VRï – Jordan Price Williams (cello, voice), Aneirin Jones (violin, voice) and Patrick Rimes (viola, violin, voice) – are three young men from deepest chapel-going Wales who have mined the cultural upheaval of past centuries and drawn inspiration from the incredible story of a time when Wales’ traditional music and dance was suppressed by Methodist chapels, and, earlier, its language by the Act of Union. Three-part harmonies, stunning fiddle playing and the unusual addition of cello forge the VRï sound that is totally unique. Since forming in 2016, the trio have been in search of an elusive ‘chamber-folk’ aesthetic – pumping out their native foot-stomping dance tunes whilst maintaining the poise and elegance of a string ensemble. It’s a cross-genre idea that’s very familiar to Scandinavian and North American audiences, but hitherto unheard of in Wales. A joyous celebration of Welsh identity, sung in the Welsh language.

Press have likened them to the Gloaming, Leveret and Duncan Chisholm for their reinterpretations of native song and tune traditions, and their ability to conjure amazing soundscapes, all underpinned with incredible vocal harmonies. Accolades for their 2019 debut album Tŷ Ein Tadau include Winners of Best Traditional Song in the Welsh Language, Wales Folk Awards 2019; Winners of Best Album, Wales Folk Awards 2019; Nominees for Best Traditional Track, BBC Radio 2 Folk Awards.

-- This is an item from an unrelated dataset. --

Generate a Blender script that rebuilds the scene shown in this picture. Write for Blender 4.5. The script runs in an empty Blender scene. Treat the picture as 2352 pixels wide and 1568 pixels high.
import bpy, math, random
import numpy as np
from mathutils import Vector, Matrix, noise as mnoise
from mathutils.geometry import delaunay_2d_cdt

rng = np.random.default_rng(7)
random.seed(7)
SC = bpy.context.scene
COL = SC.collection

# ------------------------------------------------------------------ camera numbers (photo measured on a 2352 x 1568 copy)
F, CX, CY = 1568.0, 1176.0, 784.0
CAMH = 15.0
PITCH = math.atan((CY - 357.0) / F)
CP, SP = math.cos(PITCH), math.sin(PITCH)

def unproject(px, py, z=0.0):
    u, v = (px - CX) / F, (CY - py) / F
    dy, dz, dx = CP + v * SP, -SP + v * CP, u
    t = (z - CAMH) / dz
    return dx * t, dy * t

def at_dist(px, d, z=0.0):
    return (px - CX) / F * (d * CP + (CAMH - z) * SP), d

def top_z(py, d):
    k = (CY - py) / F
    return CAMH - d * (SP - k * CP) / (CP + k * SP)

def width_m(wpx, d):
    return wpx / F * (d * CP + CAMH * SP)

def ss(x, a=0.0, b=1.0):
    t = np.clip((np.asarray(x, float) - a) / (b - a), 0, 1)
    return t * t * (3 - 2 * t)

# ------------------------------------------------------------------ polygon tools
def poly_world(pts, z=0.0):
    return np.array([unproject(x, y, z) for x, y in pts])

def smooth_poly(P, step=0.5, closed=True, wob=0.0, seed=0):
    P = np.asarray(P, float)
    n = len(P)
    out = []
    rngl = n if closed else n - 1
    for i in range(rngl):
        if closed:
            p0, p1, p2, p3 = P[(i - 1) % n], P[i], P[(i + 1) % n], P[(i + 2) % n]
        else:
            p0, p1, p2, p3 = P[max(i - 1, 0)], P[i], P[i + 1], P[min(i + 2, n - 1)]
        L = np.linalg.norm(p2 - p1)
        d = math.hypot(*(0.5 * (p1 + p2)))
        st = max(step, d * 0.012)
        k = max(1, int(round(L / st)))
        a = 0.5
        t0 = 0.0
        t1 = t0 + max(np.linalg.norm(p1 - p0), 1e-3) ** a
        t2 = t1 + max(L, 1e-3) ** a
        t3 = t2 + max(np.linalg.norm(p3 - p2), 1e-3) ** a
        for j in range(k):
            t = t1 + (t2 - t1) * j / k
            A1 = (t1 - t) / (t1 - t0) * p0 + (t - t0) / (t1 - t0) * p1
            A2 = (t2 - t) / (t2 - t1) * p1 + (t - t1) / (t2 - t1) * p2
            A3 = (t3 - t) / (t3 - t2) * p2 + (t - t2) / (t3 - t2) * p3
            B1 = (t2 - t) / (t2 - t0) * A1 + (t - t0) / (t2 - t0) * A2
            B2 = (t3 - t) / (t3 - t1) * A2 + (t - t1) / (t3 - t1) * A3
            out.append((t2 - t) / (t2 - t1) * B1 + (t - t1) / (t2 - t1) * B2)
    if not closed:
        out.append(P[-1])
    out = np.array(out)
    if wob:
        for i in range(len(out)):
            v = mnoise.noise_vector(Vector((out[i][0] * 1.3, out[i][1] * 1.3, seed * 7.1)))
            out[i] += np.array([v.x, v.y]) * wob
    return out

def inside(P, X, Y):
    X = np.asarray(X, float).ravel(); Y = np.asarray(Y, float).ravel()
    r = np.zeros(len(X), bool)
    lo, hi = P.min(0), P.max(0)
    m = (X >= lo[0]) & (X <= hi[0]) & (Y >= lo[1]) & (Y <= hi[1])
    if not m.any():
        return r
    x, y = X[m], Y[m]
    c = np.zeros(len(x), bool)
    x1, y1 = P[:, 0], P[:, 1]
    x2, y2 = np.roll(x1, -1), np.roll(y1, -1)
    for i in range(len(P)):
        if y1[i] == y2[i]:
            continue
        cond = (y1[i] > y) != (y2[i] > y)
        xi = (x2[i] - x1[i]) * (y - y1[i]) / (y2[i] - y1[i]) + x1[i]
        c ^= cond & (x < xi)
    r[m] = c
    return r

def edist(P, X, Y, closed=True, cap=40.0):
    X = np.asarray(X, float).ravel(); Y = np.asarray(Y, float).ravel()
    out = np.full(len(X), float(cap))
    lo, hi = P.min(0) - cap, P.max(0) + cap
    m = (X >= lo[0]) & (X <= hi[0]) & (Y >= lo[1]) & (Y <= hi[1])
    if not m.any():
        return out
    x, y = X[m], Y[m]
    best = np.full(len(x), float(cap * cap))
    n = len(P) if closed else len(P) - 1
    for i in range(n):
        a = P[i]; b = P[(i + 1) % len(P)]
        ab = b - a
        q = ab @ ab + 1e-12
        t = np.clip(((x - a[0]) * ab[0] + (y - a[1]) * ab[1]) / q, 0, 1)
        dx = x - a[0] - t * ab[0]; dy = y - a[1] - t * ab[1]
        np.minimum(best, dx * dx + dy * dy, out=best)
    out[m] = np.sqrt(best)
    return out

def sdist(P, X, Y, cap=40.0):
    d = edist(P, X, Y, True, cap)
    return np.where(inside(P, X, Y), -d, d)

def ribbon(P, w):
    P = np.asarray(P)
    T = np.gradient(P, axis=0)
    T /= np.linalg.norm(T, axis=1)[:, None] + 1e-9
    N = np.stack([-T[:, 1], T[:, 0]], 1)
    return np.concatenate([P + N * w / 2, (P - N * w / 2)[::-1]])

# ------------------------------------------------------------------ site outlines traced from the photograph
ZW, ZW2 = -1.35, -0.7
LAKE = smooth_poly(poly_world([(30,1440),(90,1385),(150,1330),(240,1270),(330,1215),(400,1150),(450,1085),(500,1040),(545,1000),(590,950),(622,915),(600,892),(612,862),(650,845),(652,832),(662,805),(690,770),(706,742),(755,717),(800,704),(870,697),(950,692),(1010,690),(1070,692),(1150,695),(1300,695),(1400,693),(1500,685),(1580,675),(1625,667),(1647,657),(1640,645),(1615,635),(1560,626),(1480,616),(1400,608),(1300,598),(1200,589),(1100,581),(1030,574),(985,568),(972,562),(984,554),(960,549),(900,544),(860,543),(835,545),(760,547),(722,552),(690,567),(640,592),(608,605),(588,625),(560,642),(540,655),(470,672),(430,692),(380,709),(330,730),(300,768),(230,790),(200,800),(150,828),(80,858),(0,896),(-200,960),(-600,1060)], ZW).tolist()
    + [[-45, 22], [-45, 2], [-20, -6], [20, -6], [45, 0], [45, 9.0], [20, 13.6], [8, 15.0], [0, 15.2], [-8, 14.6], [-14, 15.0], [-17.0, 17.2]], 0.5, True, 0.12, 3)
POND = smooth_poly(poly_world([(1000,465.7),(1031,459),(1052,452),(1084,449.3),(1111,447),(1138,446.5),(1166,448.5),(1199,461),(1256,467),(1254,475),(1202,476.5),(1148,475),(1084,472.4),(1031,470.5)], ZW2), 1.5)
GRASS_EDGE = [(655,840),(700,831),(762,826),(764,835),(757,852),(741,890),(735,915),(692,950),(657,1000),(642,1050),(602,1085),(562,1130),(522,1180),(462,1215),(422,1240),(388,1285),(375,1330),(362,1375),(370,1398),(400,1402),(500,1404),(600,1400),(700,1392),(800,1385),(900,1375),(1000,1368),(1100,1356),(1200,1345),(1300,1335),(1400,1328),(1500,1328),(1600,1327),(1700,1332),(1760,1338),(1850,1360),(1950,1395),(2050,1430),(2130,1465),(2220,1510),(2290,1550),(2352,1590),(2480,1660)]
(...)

The name VRï is a word in the Welsh language meaning ‘above’, ‘aloft’, ‘floating’…or simply ‘Up’, with the spelling inspired by Hen Gymraeg (Old Welsh). It describes the sensation of playing this kind of vocal & instrumental chamber music – all six voices independently interacting with one another, without the presence of any kind of ‘anchor’ or safety ropes (be those anchors rhythmic like a drum kit, or melodic such as fretted or keyboard instruments). It’s an experience that is equally exhilarating and terrifying for the performers…and hopefully engaging for the listener!

Wrexham One Love Choir

Wrexham One Love Choir was formed in November 2018 under the leadership of musical director James Sills, and is affiliated to the Choir With No Name network across the UK. Run under the umbrella of Adferiad, a charity that supports recovery across all of North Wales, the choir is based in Wrexham, and is open to anyone who has been affected by homelessness, addiction, mental illness, or who is marginalised or vulnerable in any way. During lockdown the choir was able to perform out in the open air a few times, but the loss of community and purpose was felt very keenly when the choir was unable to meet regularly. Now they are singing together again every week, learning new songs and welcoming new members. The choir is a positive community that supports all its members, building confidence and rising up to meet new challenges.